Comentários. Divergências. Aprender a falar e a ouvir.
Há poucos dias, li um texto - de Cesar Ranqueta, se não me falha a memória - texto curto, que trata da incapacidade, indisposição - assim é melhor, entendo -, da má-vontade - melhor assim - de muita gente que, no papel de quem ouve, em ouvir o que outras pessoas lhe dizem, pois tem ela de, na condiçâo de quem ouve, entender que quem lhe fala pode - e é provável que o faça - apresentar idéias que a incomodem, que a tirem da zona do conforto, que lhe revelem um erro, ou dois erros, ou três, ou lhe provem que esteja redondamente equivocada em todas as idéias. É comum pessoas rejeitarem qualquer opinião contrária, não raro antes mesmo de a ouvirem, a moveram-las a vaidade, a presunção de superioridade intelectual, a se arvorarem donas da verdade - e penso que em toda pessoa estão presentes, no mais íntimo de seu ser, tais dons tipicamente humanos.
Quem expõe um pensamento, principalmente se acerca de questões tão esquivas, tão lisas, tais quais quiabos, como o é a política, a psicologia, a história, a sociologia, tem que se dispôr a ouvir contestações ao que disse, e não apenasmente, e necessariamente, e principalmente contestações, mas, também, simples ressalvas, acréscimos, observações que o obriguem a reconsiderar o que disse, a verificar se se está com a razão, ou, simplesmente, a se indagar se se tem certeza da correção do pensamento que expôs. As questões ditas humanas são demasiadamente complexas, ou excessivamente simples, para que uma pessoa se tenha, coberta de razão, e por mais inteligente que seja, na conta de quem tem o conhecimento de tudo o que aos humanos, sua psicologia, e seu espírito, e sua sociedade, pertence.

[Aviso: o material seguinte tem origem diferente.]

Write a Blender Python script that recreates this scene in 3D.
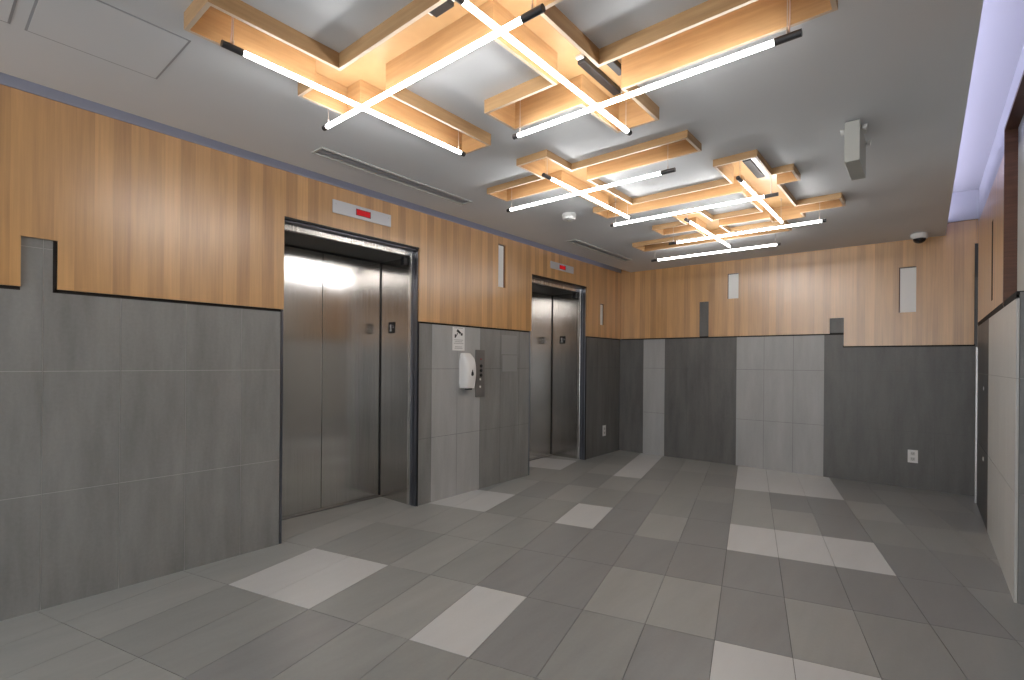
import bpy, bmesh, math, random
from mathutils import Vector, Matrix
random.seed(7)
S = bpy.context.scene
COL = S.collection
for o in list(bpy.data.objects): bpy.data.objects.remove(o)

# ------------------------------------------------------------ camera
H = 1.245
yaw, roll = math.radians(39.55), math.radians(.47)
fw = Vector((-math.sin(yaw), math.cos(yaw), 0)); r0 = Vector((math.cos(yaw), math.sin(yaw), 0)); u0 = Vector((0, 0, 1))
rt = r0*math.cos(roll) + u0*math.sin(roll); up = -r0*math.sin(roll) + u0*math.cos(roll)
cd = bpy.data.cameras.new('camera'); cam = bpy.data.objects.new('camera', cd); COL.objects.link(cam)
m = Matrix.Identity(4)
for i in range(3):
    m[i][0] = rt[i]; m[i][1] = up[i]; m[i][2] = -fw[i]
m[2][3] = H
cam.matrix_world = m
cd.sensor_width = 36; cd.sensor_fit = 'HORIZONTAL'; cd.lens = 499.55*36/1024; cd.shift_y = 22.45/1024; cd.clip_start = .05
S.camera = cam
# ------------------------------------------------------------ world and exposure
w = bpy.data.worlds.new('world'); S.world = w; w.use_nodes = True
w.node_tree.nodes['Background'].inputs[0].default_value = (.75, .8, .9, 1)
w.node_tree.nodes['Background'].inputs[1].default_value = .3
S.view_settings.view_transform = 'Standard'; S.view_settings.look = 'None'
S.view_settings.gamma = 1; S.view_settings.use_curve_mapping = False
S.view_settings.exposure = 1.27
TUBE = 11.0       # hanging tube emission
COVE = 2.8      # right cove strip
COVE_L = 1.5     # left cove strip
PANEL = 0.8      # fill panels added in the unseen ceiling behind the camera
FILL_PANE = 1.8      # fill pane added on the unseen wall behind the viewer

# ------------------------------------------------------------ helpers
def nmat(name, col=(.5,.5,.5), rough=.5, metal=0, coat=0, emit=None, estr=0, spec=None):
    M = bpy.data.materials.new(name); M.use_nodes = True
    b = M.node_tree.nodes['Principled BSDF']
    b.inputs['Base Color'].default_value = (*col, 1); b.inputs['Roughness'].default_value = rough
    b.inputs['Metallic'].default_value = metal; b.inputs['Coat Weight'].default_value = coat
    if spec is not None: b.inputs['Specular IOR Level'].default_value = spec
    if emit: b.inputs['Emission Color'].default_value = (*emit, 1); b.inputs['Emission Strength'].default_value = estr
    return M
class NT:
    def __init__(s, M): s.t = M.node_tree; s.b = s.t.nodes['Principled BSDF']
    def n(s, ty, **k):
        x = s.t.nodes.new(ty)
        for a, v in k.items(): setattr(x, a, v)
        return x
    def l(s, a, b): s.t.links.new(a, b)
    def math(s, op, a, b=None, c=None):
        x = s.n('ShaderNodeMath', operation=op)
        for i, v in enumerate((a, b, c)):
            if v is None: continue
            if isinstance(v, (int, float)): x.inputs[i].default_value = v
            else: s.l(v, x.inputs[i])
        return x.outputs[0]
    def pos(s): return s.n('ShaderNodeNewGeometry').outputs['Position']
    def noise(s, vec, scale, detail=4, rough=.55):
        x = s.n('ShaderNodeTexNoise'); x.inputs['Scale'].default_value = scale; x.inputs['Detail'].default_value = detail
        x.inputs['Roughness'].default_value = rough; s.l(vec, x.inputs['Vector']); return x.outputs['Fac']
    def mapping(s, vec, sc, rot=(0,0,0)):
        x = s.n('ShaderNodeMapping'); x.inputs['Scale'].default_value = sc; x.inputs['Rotation'].default_value = rot
        s.l(vec, x.inputs['Vector']); return x.outputs[0]
    def ramp(s, fac, stops):
        x = s.n('ShaderNodeValToRGB'); e = x.color_ramp.elements
        while len(e) < len(stops): e.new(.5)
        for i, (p_, c) in enumerate(stops): e[i].position = p_; e[i].color = (*c, 1)
        s.l(fac, x.inputs[0]); return x.outputs[0]
    def objcoord(s): return s.n('ShaderNodeTexCoord').outputs['Object']

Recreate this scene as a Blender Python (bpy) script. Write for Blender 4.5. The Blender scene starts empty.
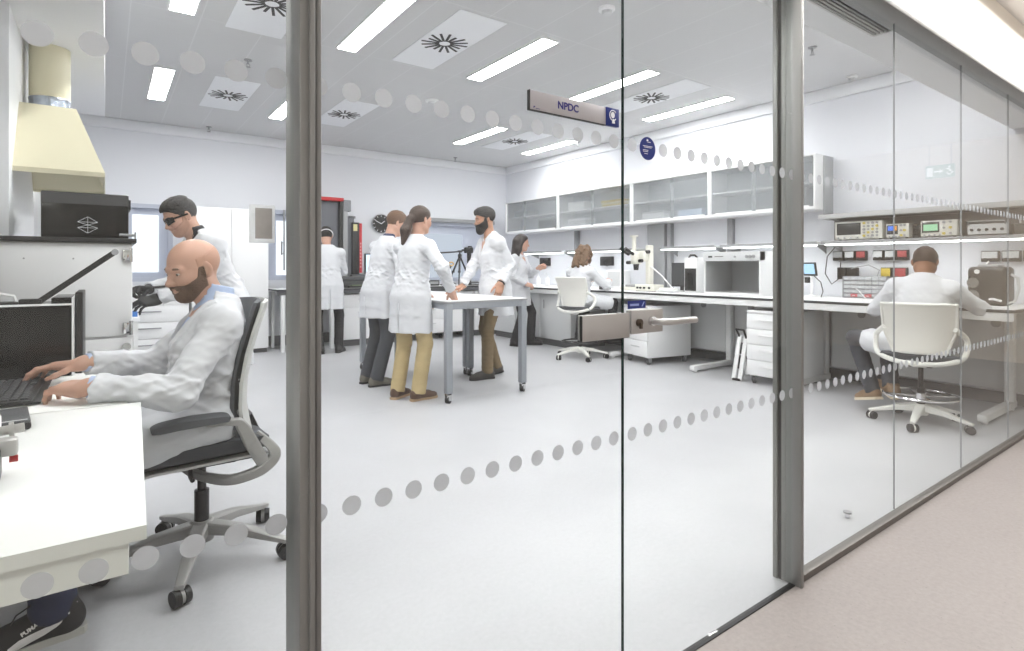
import bpy, bmesh, math, random
import numpy as np
from mathutils import Vector, Matrix, Euler
random.seed(7)
PI = math.pi
SC = bpy.context.scene
COL = SC.collection
D2R = PI / 180.0

# ---------------------------------------------------------------- materials
def lin(c):
    return tuple(((x / 255.0) / 12.92 if x / 255.0 <= 0.04045 else (((x / 255.0) + 0.055) / 1.055) ** 2.4) for x in c)

MATS = {}
def mat(name, rgb, rough=0.5, metal=0.0, spec=0.5, var=0.0, vscale=20.0, bump=0.0, bscale=60.0, emit=None, estr=0.0, coat=0.0, sheen=0.0, subs=0.0):
    if name in MATS:
        return MATS[name]
    m = bpy.data.materials.new(name); m.use_nodes = True
    nt = m.node_tree; b = nt.nodes['Principled BSDF']
    c = lin(rgb)
    b.inputs['Base Color'].default_value = (*c, 1)
    b.inputs['Roughness'].default_value = rough
    b.inputs['Metallic'].default_value = metal
    b.inputs['Specular IOR Level'].default_value = spec
    if coat: b.inputs['Coat Weight'].default_value = coat
    if sheen: b.inputs['Sheen Weight'].default_value = sheen
    if subs:
        b.inputs['Subsurface Weight'].default_value = subs
        b.inputs['Subsurface Radius'].default_value = (0.012, 0.005, 0.003)
        b.inputs['Subsurface Scale'].default_value = 0.6
    if emit:
        b.inputs['Emission Color'].default_value = (*lin(emit), 1)
        b.inputs['Emission Strength'].default_value = estr
    tc = None
    if var or bump:
        tc = nt.nodes.new('ShaderNodeTexCoord')
    if var:
        n = nt.nodes.new('ShaderNodeTexNoise'); n.inputs['Scale'].default_value = vscale; n.inputs['Detail'].default_value = 4
        nt.links.new(tc.outputs['Object'], n.inputs['Vector'])
        r = nt.nodes.new('ShaderNodeMapRange')
        r.inputs['From Min'].default_value = 0.3; r.inputs['From Max'].default_value = 0.7
        r.inputs['To Min'].default_value = 1 - var; r.inputs['To Max'].default_value = 1 + var
        nt.links.new(n.outputs['Fac'], r.inputs['Value'])
        mx = nt.nodes.new('ShaderNodeVectorMath'); mx.operation = 'SCALE'
        mx.inputs[0].default_value = c
        nt.links.new(r.outputs['Result'], mx.inputs['Scale'])
        nt.links.new(mx.outputs['Vector'], b.inputs['Base Color'])
    if bump:
        n2 = nt.nodes.new('ShaderNodeTexNoise'); n2.inputs['Scale'].default_value = bscale; n2.inputs['Detail'].default_value = 3
        nt.links.new(tc.outputs['Object'], n2.inputs['Vector'])
        bp = nt.nodes.new('ShaderNodeBump'); bp.inputs['Strength'].default_value = bump; bp.inputs['Distance'].default_value = 0.01
        nt.links.new(n2.outputs['Fac'], bp.inputs['Height'])
        nt.links.new(bp.outputs['Normal'], b.inputs['Normal'])
    MATS[name] = m
    return m

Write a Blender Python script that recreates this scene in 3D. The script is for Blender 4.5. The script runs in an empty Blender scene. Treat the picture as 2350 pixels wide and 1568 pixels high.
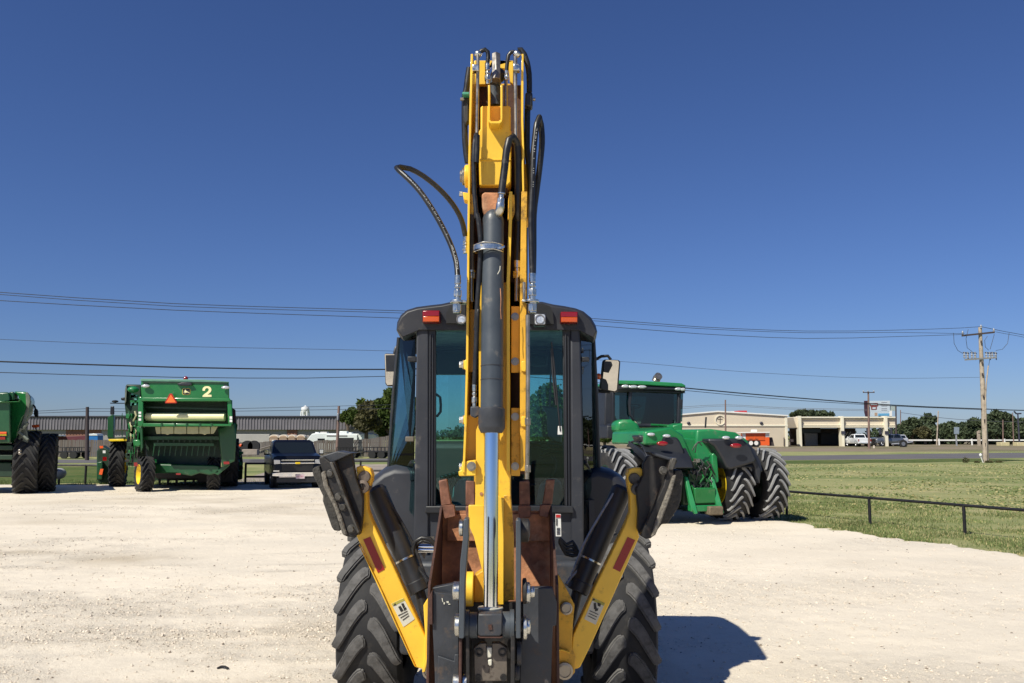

E o pensamento que se expõe pode vir por meio da conversa, do discurso, da fala, enfim, e do texto escrito. Neste caso, escrevendo-se, está-se a falar, a expôr pensamentos, e quem o faz tem de saber ler, e acolher, comentários divergentes, pensá-los, repensá-los, e reconsiderar, se for o caso, as idéias que expôs, aceitar observações que lhe apontem erros, falsos raciocínios, lacunas lógicas, ausência de informações.
E quem apresenta as divergências, tem de saber fazê-lo com respeito e educação que o trato civil pede. Não é porque se ouve (se lê) uma idéia da qual se discorda em tipo e grau que se pode faltar com a urbanidade que a educação ensina. Além disso, talvez a idéia da qual se discorda não seja a errada.